For years, these establishments remained viable through relationships with familiar customers, word of mouth reputations, flavorful dishes, and a strong balance between price and quality. Today, they are compelled to seek customers through social media fantasies, Google Maps, and similar platforms.
Yet rising taxes, regulations, and shortages of qualified labor mean that these efforts are often insufficient.
It is precisely here that the supply network associated with prestigious guides enters the scene, presenting itself as a savior. This is, in fact, a new ecosystem. One that reduces member restaurants to subcontractors within the supply chain. It is a game in which survival comes at the cost of surrendering freedom and originality.
(For restaurants targeting the upper class and the wealthy, little has changed. That sphere remains comfortable. Prices do not matter, nor do costs. There is no shortage of customers. Customers themselves face no hardship. As other classes grow poorer, their revenues increase.)
With semi processed products and dishes that come very close to industrial production, restaurants can plate food, charge higher prices, and attract larger audiences. And behind them stands financial and marketing support.
To sustain this system, the number of restaurants featured in the most popular and respected guides is rapidly increasing. Investors, seeing this, do not remain idle. New guides eager to replicate the model are multiplying.
These guides, appearing independent and impartial and instructing you on where you should dine, are transformed through sponsorships into persuasive components of the supply chain. Restaurants outside this system, no matter how good or how delicious their food may be, face the threat of being ignored.
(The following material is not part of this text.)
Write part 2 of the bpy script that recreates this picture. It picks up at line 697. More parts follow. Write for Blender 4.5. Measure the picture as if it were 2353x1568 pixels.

There are, of course, exceptions. Some restaurants manage to survive and grow without depending on these monopolies. Yet for the majority, the future appears to lie in integrating into this supply chain system, surrendering all claims to originality in order to become its final link.
At the risk of repetition, let me state it plainly.
We now call the final production station of the supply chain, where processed and plated food is delivered to the consumer, a restaurant. The person working there is called a chef.
Are We Heading Toward New Chain Restaurants?
This new form of serfdom, dependent on major brands and monopolies for its very survival, is in fact a new type of chain restaurant. It appears free and independent, yet functions as the final link of the suppliers’ network.
The guides, with their immense marketing power, direct customers toward these chain restaurants.
In future pieces, I will attempt to explore in greater detail how this system operates.